AIM — Write each line out again exactly as written.

SOURCE MATERIAL —
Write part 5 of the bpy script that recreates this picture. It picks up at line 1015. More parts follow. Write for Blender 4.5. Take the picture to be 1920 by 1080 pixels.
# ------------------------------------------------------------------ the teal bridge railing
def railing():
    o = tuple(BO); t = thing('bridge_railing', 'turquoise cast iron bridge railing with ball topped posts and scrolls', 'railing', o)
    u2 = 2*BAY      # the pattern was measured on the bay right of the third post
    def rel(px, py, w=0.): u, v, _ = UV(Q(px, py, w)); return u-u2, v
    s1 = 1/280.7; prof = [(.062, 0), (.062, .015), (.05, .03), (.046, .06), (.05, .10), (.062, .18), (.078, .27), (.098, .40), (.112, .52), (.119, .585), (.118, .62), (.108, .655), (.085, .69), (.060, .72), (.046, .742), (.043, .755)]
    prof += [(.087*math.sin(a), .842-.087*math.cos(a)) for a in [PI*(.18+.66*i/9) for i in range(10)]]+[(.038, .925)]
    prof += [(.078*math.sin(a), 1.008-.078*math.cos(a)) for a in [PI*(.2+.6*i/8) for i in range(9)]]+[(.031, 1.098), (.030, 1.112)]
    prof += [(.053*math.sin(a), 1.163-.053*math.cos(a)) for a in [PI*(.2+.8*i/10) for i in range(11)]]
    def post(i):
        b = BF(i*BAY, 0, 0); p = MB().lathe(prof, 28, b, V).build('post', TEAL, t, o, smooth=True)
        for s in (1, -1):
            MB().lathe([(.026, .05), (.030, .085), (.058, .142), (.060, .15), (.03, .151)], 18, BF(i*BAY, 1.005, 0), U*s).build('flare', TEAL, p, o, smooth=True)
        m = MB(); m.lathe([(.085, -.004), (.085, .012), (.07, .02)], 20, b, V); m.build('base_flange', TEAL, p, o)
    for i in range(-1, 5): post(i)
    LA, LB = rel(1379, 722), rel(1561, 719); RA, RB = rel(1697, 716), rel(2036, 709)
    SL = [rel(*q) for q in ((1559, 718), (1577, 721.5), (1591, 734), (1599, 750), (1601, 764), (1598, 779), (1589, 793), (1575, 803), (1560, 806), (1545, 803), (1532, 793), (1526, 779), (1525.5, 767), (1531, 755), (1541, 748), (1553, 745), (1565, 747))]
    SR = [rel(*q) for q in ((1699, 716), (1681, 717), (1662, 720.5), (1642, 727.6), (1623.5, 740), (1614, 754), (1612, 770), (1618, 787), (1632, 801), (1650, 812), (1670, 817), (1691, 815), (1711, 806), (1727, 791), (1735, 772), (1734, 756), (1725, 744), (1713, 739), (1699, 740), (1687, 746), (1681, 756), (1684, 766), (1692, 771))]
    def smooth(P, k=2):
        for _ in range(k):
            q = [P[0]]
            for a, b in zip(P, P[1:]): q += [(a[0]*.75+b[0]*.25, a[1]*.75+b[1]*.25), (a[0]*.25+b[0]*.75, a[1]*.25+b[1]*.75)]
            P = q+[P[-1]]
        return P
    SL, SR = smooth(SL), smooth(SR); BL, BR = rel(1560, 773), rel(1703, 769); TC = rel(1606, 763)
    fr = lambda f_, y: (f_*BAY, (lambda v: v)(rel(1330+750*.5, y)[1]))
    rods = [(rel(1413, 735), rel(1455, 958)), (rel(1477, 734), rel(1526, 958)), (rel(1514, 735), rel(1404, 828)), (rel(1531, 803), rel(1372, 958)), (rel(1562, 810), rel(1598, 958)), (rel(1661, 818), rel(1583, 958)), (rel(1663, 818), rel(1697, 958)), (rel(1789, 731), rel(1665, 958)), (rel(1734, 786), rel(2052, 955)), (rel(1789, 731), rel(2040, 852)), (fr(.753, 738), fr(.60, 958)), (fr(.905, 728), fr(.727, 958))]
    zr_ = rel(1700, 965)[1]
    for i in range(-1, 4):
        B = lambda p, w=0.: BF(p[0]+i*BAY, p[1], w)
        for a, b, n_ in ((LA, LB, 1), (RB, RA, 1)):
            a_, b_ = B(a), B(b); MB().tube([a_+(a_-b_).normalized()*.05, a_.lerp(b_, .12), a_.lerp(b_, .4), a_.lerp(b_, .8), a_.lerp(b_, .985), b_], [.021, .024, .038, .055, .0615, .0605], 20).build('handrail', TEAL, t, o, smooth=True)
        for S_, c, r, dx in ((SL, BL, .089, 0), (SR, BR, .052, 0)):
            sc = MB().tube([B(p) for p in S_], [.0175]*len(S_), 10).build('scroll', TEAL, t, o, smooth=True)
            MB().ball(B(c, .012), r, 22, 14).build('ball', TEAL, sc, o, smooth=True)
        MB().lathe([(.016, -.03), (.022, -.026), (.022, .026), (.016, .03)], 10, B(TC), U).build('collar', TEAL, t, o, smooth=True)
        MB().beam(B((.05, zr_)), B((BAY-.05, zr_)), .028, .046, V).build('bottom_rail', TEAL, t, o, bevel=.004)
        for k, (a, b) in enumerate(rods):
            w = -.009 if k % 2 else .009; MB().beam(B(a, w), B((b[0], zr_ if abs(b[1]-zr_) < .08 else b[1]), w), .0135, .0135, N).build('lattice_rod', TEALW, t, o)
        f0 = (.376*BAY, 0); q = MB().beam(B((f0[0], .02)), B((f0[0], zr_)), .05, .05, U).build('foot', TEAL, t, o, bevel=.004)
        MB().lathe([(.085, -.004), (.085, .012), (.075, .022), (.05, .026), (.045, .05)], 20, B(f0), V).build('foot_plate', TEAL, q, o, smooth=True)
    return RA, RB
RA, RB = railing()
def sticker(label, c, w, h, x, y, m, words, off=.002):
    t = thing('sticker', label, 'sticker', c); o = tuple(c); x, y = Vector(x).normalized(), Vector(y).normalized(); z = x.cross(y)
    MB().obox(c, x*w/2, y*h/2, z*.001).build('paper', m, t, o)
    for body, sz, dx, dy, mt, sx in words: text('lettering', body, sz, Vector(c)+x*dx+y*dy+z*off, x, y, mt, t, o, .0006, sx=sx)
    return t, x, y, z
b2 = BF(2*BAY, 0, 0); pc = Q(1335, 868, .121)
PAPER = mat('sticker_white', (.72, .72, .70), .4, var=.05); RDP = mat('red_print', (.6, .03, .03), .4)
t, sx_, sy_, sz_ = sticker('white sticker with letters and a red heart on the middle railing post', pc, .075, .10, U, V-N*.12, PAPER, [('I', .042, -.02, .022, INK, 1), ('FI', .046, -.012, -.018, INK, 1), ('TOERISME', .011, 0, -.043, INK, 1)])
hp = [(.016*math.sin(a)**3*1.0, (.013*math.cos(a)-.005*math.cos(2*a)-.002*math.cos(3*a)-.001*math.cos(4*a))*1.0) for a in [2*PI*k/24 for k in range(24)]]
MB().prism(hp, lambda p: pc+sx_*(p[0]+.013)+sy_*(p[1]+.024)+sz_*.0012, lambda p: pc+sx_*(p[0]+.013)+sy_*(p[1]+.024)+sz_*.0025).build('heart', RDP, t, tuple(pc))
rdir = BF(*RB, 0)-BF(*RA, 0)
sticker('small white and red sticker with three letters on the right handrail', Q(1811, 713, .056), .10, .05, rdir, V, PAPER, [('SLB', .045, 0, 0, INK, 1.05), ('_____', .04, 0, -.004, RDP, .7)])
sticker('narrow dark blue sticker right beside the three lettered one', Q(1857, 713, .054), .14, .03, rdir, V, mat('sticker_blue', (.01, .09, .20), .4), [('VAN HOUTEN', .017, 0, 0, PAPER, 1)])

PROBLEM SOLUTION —
Write part 5 of the bpy script that recreates this picture. It picks up at line 1015. More parts follow. Write for Blender 4.5. Take the picture to be 1920 by 1080 pixels.
# ------------------------------------------------------------------ the teal bridge railing
def railing():
    o = tuple(BO); t = thing('bridge_railing', 'turquoise cast iron bridge railing with ball topped posts and scrolls', 'railing', o)
    u2 = 2*BAY      # the pattern was measured on the bay right of the third post
    def rel(px, py, w=0.): u, v, _ = UV(Q(px, py, w)); return u-u2, v
    s1 = 1/280.7; prof = [(.062, 0), (.062, .015), (.05, .03), (.046, .06), (.05, .10), (.062, .18), (.078, .27), (.098, .40), (.112, .52), (.119, .585), (.118, .62), (.108, .655), (.085, .69), (.060, .72), (.046, .742), (.043, .755)]
    prof += [(.087*math.sin(a), .842-.087*math.cos(a)) for a in [PI*(.18+.66*i/9) for i in range(10)]]+[(.038, .925)]
    prof += [(.078*math.sin(a), 1.008-.078*math.cos(a)) for a in [PI*(.2+.6*i/8) for i in range(9)]]+[(.031, 1.098), (.030, 1.112)]
    prof += [(.053*math.sin(a), 1.163-.053*math.cos(a)) for a in [PI*(.2+.8*i/10) for i in range(11)]]
    def post(i):
        b = BF(i*BAY, 0, 0); p = MB().lathe(prof, 28, b, V).build('post', TEAL, t, o, smooth=True)
        for s in (1, -1):
            MB().lathe([(.026, .05), (.030, .085), (.058, .142), (.060, .15), (.03, .151)], 18, BF(i*BAY, 1.005, 0), U*s).build('flare', TEAL, p, o, smooth=True)
        m = MB(); m.lathe([(.085, -.004), (.085, .012), (.07, .02)], 20, b, V); m.build('base_flange', TEAL, p, o)
    for i in range(-1, 5): post(i)
    LA, LB = rel(1379, 722), rel(1561, 719); RA, RB = rel(1697, 716), rel(2036, 709)
    SL = [rel(*q) for q in ((1559, 718), (1577, 721.5), (1591, 734), (1599, 750), (1601, 764), (1598, 779), (1589, 793), (1575, 803), (1560, 806), (1545, 803), (1532, 793), (1526, 779), (1525.5, 767), (1531, 755), (1541, 748), (1553, 745), (1565, 747))]
    SR = [rel(*q) for q in ((1699, 716), (1681, 717), (1662, 720.5), (1642, 727.6), (1623.5, 740), (1614, 754), (1612, 770), (1618, 787), (1632, 801), (1650, 812), (1670, 817), (1691, 815), (1711, 806), (1727, 791), (1735, 772), (1734, 756), (1725, 744), (1713, 739), (1699, 740), (1687, 746), (1681, 756), (1684, 766), (1692, 771))]
    def smooth(P, k=2):
        for _ in range(k):
            q = [P[0]]
            for a, b in zip(P, P[1:]): q += [(a[0]*.75+b[0]*.25, a[1]*.75+b[1]*.25), (a[0]*.25+b[0]*.75, a[1]*.25+b[1]*.75)]
            P = q+[P[-1]]
        return P
    SL, SR = smooth(SL), smooth(SR); BL, BR = rel(1560, 773), rel(1703, 769); TC = rel(1606, 763)
    fr = lambda f_, y: (f_*BAY, (lambda v: v)(rel(1330+750*.5, y)[1]))
    rods = [(rel(1413, 735), rel(1455, 958)), (rel(1477, 734), rel(1526, 958)), (rel(1514, 735), rel(1404, 828)), (rel(1531, 803), rel(1372, 958)), (rel(1562, 810), rel(1598, 958)), (rel(1661, 818), rel(1583, 958)), (rel(1663, 818), rel(1697, 958)), (rel(1789, 731), rel(1665, 958)), (rel(1734, 786), rel(2052, 955)), (rel(1789, 731), rel(2040, 852)), (fr(.753, 738), fr(.60, 958)), (fr(.905, 728), fr(.727, 958))]
    zr_ = rel(1700, 965)[1]
    for i in range(-1, 4):
        B = lambda p, w=0.: BF(p[0]+i*BAY, p[1], w)
        for a, b, n_ in ((LA, LB, 1), (RB, RA, 1)):
            a_, b_ = B(a), B(b); MB().tube([a_+(a_-b_).normalized()*.05, a_.lerp(b_, .12), a_.lerp(b_, .4), a_.lerp(b_, .8), a_.lerp(b_, .985), b_], [.021, .024, .038, .055, .0615, .0605], 20).build('handrail', TEAL, t, o, smooth=True)
        for S_, c, r, dx in ((SL, BL, .089, 0), (SR, BR, .052, 0)):
            sc = MB().tube([B(p) for p in S_], [.0175]*len(S_), 10).build('scroll', TEAL, t, o, smooth=True)
            MB().ball(B(c, .012), r, 22, 14).build('ball', TEAL, sc, o, smooth=True)
        MB().lathe([(.016, -.03), (.022, -.026), (.022, .026), (.016, .03)], 10, B(TC), U).build('collar', TEAL, t, o, smooth=True)
        MB().beam(B((.05, zr_)), B((BAY-.05, zr_)), .028, .046, V).build('bottom_rail', TEAL, t, o, bevel=.004)
        for k, (a, b) in enumerate(rods):
            w = -.009 if k % 2 else .009; MB().beam(B(a, w), B((b[0], zr_ if abs(b[1]-zr_) < .08 else b[1]), w), .0135, .0135, N).build('lattice_rod', TEALW, t, o)
        f0 = (.376*BAY, 0); q = MB().beam(B((f0[0], .02)), B((f0[0], zr_)), .05, .05, U).build('foot', TEAL, t, o, bevel=.004)
        MB().lathe([(.085, -.004), (.085, .012), (.075, .022), (.05, .026), (.045, .05)], 20, B(f0), V).build('foot_plate', TEAL, q, o, smooth=True)
    return RA, RB
RA, RB = railing()
def sticker(label, c, w, h, x, y, m, words, off=.002):
    t = thing('sticker', label, 'sticker', c); o = tuple(c); x, y = Vector(x).normalized(), Vector(y).normalized(); z = x.cross(y)
    MB().obox(c, x*w/2, y*h/2, z*.001).build('paper', m, t, o)
    for body, sz, dx, dy, mt, sx in words: text('lettering', body, sz, Vector(c)+x*dx+y*dy+z*off, x, y, mt, t, o, .0006, sx=sx)
    return t, x, y, z
b2 = BF(2*BAY, 0, 0); pc = Q(1335, 868, .121)
PAPER = mat('sticker_white', (.72, .72, .70), .4, var=.05); RDP = mat('red_print', (.6, .03, .03), .4)
t, sx_, sy_, sz_ = sticker('white sticker with letters and a red heart on the middle railing post', pc, .075, .10, U, V-N*.12, PAPER, [('I', .042, -.02, .022, INK, 1), ('FI', .046, -.012, -.018, INK, 1), ('TOERISME', .011, 0, -.043, INK, 1)])
hp = [(.016*math.sin(a)**3*1.0, (.013*math.cos(a)-.005*math.cos(2*a)-.002*math.cos(3*a)-.001*math.cos(4*a))*1.0) for a in [2*PI*k/24 for k in range(24)]]
MB().prism(hp, lambda p: pc+sx_*(p[0]+.013)+sy_*(p[1]+.024)+sz_*.0012, lambda p: pc+sx_*(p[0]+.013)+sy_*(p[1]+.024)+sz_*.0025).build('heart', RDP, t, tuple(pc))
rdir = BF(*RB, 0)-BF(*RA, 0)
sticker('small white and red sticker with three letters on the right handrail', Q(1811, 713, .056), .10, .05, rdir, V, PAPER, [('SLB', .045, 0, 0, INK, 1.05), ('_____', .04, 0, -.004, RDP, .7)])
sticker('narrow dark blue sticker right beside the three lettered one', Q(1857, 713, .054), .14, .03, rdir, V, mat('sticker_blue', (.01, .09, .20), .4), [('VAN HOUTEN', .017, 0, 0, PAPER, 1)])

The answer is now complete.